Muito haveria a dizer a respeito do acontecimento no seu todo, incluído o esmero estético, certamente devido a todo o grupo realizador sob a direcção do pintor Rogério Ribeiro.
Particularmente substancial é a forma como se desenvolve a exposição, que atinge as 161 peças, subdivididas em 16 conjuntos/capítulos, cujos títulos –”memórias do natural”, “bestiário”, “ossos”, “memórias tranquilas”, “escritos na cal”, “fragmentos do natural”, “ensaio sobre a solidão” etc. – aparecem referenciados por textos do diário do pintor. Tais textos, sem assumirem o aspecto simplista da “legenda” ou da “alusão” linear, contextualizam poeticamente todo o labor do artista de forma a amplificar o “prazer de ver” que serenamente se apodera do visitante.
Quanto aos conjuntos/capítulos plasticamente considerados, estão devidamente alinhados pela simplicidade densa das linguagens respectivas e agrupados por caracterizações técnicas de elevado critério oficinal.
Olhando assim José Mouga é possível a todo o momento efectuar uma discussão muito fértil da fundamentalidade das técnicas e dos materiais em presença a partir de cada ideia como formulação plástico-poética.
Assim será também, quer se deseje fazer uma abordagem do generoso conteúdo pedagógico, quer se procure a densidade doutros níveis de leitura, cruzando linguagens e contextos da forma mais apetecível e mais propícia ao estado de espírito de cada observador.
Assumindo-se a “Casa da Cerca” como um Centro de Arte Contemporânea é possível, neste caso, transformar a modernidade numa atitude que, sem deixar de se situar a um nível de densidade conceptual adequado permite, e até solicita, a participação dum número muito alargado de sensibilidades. Isto, sem o recurso a esforços de leitura elaboradamente codificados, que – tal como tenho podido verificar noutras realizações com essa tipificação – confinam as “possibilidades de ver” a critérios próximos da rarefacção ou da pura e simples nulidade.
Regressar a Coimbra e encontrar tudo mudado
A “Lisboarte” é uma iniciativa com o patrocínio de Câmara Municipal de Lisboa, em que um certo número de galerias se apresenta minimamente organizado sob a forma de realizações conjuntas (inaugurações simultâneas, por exemplo) sendo publicado um roteiro com mapa dessas galerias e das suas realizações e havendo na fachada dos edifícios respectivos uma bandeirola que assinala o ponto onde se encontra a exposição.

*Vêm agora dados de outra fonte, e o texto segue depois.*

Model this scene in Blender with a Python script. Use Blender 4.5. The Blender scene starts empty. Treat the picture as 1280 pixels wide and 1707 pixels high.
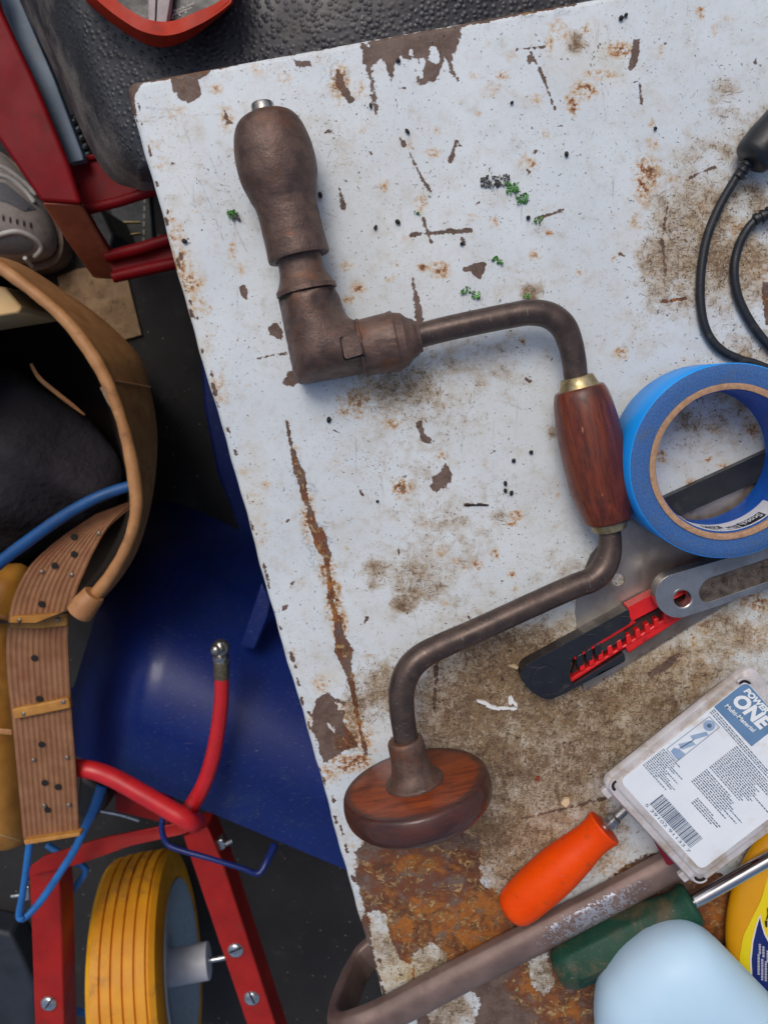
import bpy, bmesh, math, random
import numpy as np
from mathutils import Vector, Matrix
from mathutils.geometry import tessellate_polygon, delaunay_2d_cdt
random.seed(7); RNG = np.random.default_rng(11)
sc = bpy.context.scene
COL = sc.collection
R = math.radians

# ------------------------------------------------------------------ camera, world, sun, exposure
F, CX, CY, CAMH = 1280.0, 640.0, 853.5, 0.42        # focal length and centre in photo pixels, height above the table top
NAD = (655.0, 640.0)                                # photo pixel straight below the lens
_d = Vector((NAD[0]-CX, NAD[1]-CY, F)).normalized()
_x = Vector((1, 0, 0)); _x = (_x - _d*_x.dot(_d)).normalized()
_y = _d.cross(_x)                                   # image-down direction lying in the table plane
AX, AY, AZ = _x, -_y, -_d                           # world axes written in camera (x right, y down, z forward) coordinates
EYE = Vector((0, 0, CAMH))

def at(px, py, z=0.0):
    """world point at height z that the photo shows at pixel (px, py)"""
    c = Vector((px-CX, py-CY, F))
    w = Vector((c.dot(AX), c.dot(AY), c.dot(AZ)))
    return EYE + w*((z-CAMH)/w.z)

def npproj(P):
    P = np.asarray(P) - np.array(EYE)
    M = np.array([AX, AY, AZ])
    c = P @ M
    return CX + F*c[..., 0]/c[..., 2], CY + F*c[..., 1]/c[..., 2]

def rpx(r, px, py, z):
    return (at(px+r, py, z)-at(px-r, py, z)).length*.5

cam = bpy.data.cameras.new('camera'); camo = bpy.data.objects.new('camera', cam); COL.objects.link(camo)
def _w(v): return Vector((v.dot(AX), v.dot(AY), v.dot(AZ)))
right, down, fwd = _w(Vector((1, 0, 0))), _w(Vector((0, 1, 0))), _w(Vector((0, 0, 1)))
M3 = Matrix((right, -down, -fwd)).transposed()
camo.matrix_world = Matrix.Translation(EYE) @ M3.to_4x4()
cam.sensor_fit = 'VERTICAL'; cam.sensor_height = 24.0; cam.lens = 24.0*F/1707.0
cam.clip_start = 0.01; cam.clip_end = 200
cam.dof.use_dof = True; cam.dof.focus_distance = 0.405; cam.dof.aperture_fstop = 11.0
sc.camera = camo

SUN_EL, SUN_AZ = R(56), R(-20)                      # azimuth measured from +Y towards +X
wd = bpy.data.worlds.new('World'); sc.world = wd; wd.use_nodes = True
nt = wd.node_tree; sky = nt.nodes.new('ShaderNodeTexSky'); sky.sky_type = 'NISHITA'; sky.sun_disc = False
sky.sun_elevation = SUN_EL; sky.sun_rotation = SUN_AZ; sky.dust_density = 4.0; sky.air_density = 1.0; sky.ozone_density = 1.0
bg = nt.nodes['Background']; nt.links.new(sky.outputs[0], bg.inputs[0]); bg.inputs[1].default_value = 0.115
sun = bpy.data.lights.new('sun', 'SUN'); sun.energy = 1.0; sun.angle = R(24); sun.color = (1, .97, .92)
so = bpy.data.objects.new('sun', sun); COL.objects.link(so)
sd = Vector((math.sin(SUN_AZ)*math.cos(SUN_EL), math.cos(SUN_AZ)*math.cos(SUN_EL), math.sin(SUN_EL)))
so.rotation_euler = sd.to_track_quat('Z', 'Y').to_euler(); so.location = (0, 0, 3)
sc.view_settings.view_transform = 'Standard'; sc.view_settings.look = 'None'
sc.view_settings.gamma = 1.0; sc.view_settings.exposure = 0.0

# ------------------------------------------------------------------ objects
ORI = {}
def tag(o, label=None, cat=None, group=None, kind=None):
    if label: o['label'] = label
    if cat: o['category'] = cat
    if group: o['group'] = group
    if kind: o['kind'] = kind
    return o
def thing(name, loc, label, cat, group=None):
    o = bpy.data.objects.new(name, None); COL.objects.link(o); o.empty_display_size = .02
    o.location = loc; ORI[o] = Vector(loc)
    return tag(o, label, cat, group)
def copy_to(o, parent, delta):
    c = o.copy(); COL.objects.link(c); c.parent = parent
    c.location = o.location + Vector(delta); ORI[c] = ORI[o] + Vector(delta)
    return c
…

Esta ideia obedece apenas aos mínimos, e nem toda a gente que vai a Lisboa chega a ter conhecimento sequer duma pequena parte das realizações ali em curso. É de notar que também por iniciativa municipal é publicado em Lisboa um roteiro alargado de todo o tipo de iniciativas culturais, camarárias ou não. Considerando a avareza dos meios de comunicação quanto a este tipo de noticiário, é uma iniciativa de interesse. Se juntarmos a isso a imensa dispersão geográfica dos locais de arte e cultura, a disparidade de calendários, horários e outras particularidades, e a “complexidade” dos meios de transporte, fica compreendida a insularização do meio artístico-cultural.
Quanto ao Porto, chegam-me notícias doutra forma de dinamização: a congeminação em curso da chamada “rua das galerias”, com as mais diversas iniciativas anexas, pela concentração dum certo número de estabelecimentos de arte e convivência cultural na Rua Miguel Bombarda ao Palácio de Cristal.

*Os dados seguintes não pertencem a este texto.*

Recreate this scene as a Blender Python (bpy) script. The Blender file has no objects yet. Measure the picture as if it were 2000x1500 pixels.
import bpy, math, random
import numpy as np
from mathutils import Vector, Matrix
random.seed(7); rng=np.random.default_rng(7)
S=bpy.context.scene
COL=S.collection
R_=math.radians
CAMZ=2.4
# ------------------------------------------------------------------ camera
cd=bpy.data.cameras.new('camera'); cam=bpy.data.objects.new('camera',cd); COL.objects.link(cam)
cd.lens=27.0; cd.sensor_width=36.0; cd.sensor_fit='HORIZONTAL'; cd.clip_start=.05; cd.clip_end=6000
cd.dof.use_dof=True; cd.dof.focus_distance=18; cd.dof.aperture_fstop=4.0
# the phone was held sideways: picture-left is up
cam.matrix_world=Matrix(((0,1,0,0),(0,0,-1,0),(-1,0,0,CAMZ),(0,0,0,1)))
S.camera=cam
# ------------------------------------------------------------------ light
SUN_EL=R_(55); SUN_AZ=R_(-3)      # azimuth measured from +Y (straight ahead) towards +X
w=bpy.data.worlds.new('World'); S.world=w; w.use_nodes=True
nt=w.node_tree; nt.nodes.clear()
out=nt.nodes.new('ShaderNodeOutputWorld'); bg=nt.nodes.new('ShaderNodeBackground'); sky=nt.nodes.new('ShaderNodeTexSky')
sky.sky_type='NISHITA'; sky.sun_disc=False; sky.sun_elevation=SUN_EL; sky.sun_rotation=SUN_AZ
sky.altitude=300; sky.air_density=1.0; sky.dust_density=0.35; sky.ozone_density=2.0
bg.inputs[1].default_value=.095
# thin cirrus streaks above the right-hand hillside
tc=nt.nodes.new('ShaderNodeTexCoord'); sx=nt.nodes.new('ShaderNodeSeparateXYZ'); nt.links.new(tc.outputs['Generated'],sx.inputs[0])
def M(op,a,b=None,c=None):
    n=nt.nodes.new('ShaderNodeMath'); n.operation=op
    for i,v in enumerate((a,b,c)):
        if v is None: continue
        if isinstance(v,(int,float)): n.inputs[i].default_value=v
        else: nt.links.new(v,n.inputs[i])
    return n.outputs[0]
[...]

O título deste último parágrafo é apenas, confesso, para lançar um pouquito de confusão. Com as iniciativas que vão surgindo em Lisboa e no Porto para dar dinâmica e coesão à actividade das galerias de arte, vêm-me à memória umas sugestões que dei, nuns artigos sobre o assunto do comércio de arte e publicados no DC em Junho de 1994.
O número de galerias existente em Coimbra, e dos outros espaços dedicados à ocorrência de acontecimentos de arte já justifica, com efeito, algum esforço conjunto de modo a publicitar um calendário de acontecimentos, colocando no mapa a localização dos eventos, e formar uma espécie de roteiro para os interessados. Isto para ficar por uma ideia mínima e não levantar a ventania das utópicas intenções…
Todos sabemos a dificuldade que estas coisas envolvem e quão distanciadas as pessoas se encontram umas das outras. Façamos votos entretanto que um dia destes, de regresso duma viagem longe, encontremos realmente tudo mudado!…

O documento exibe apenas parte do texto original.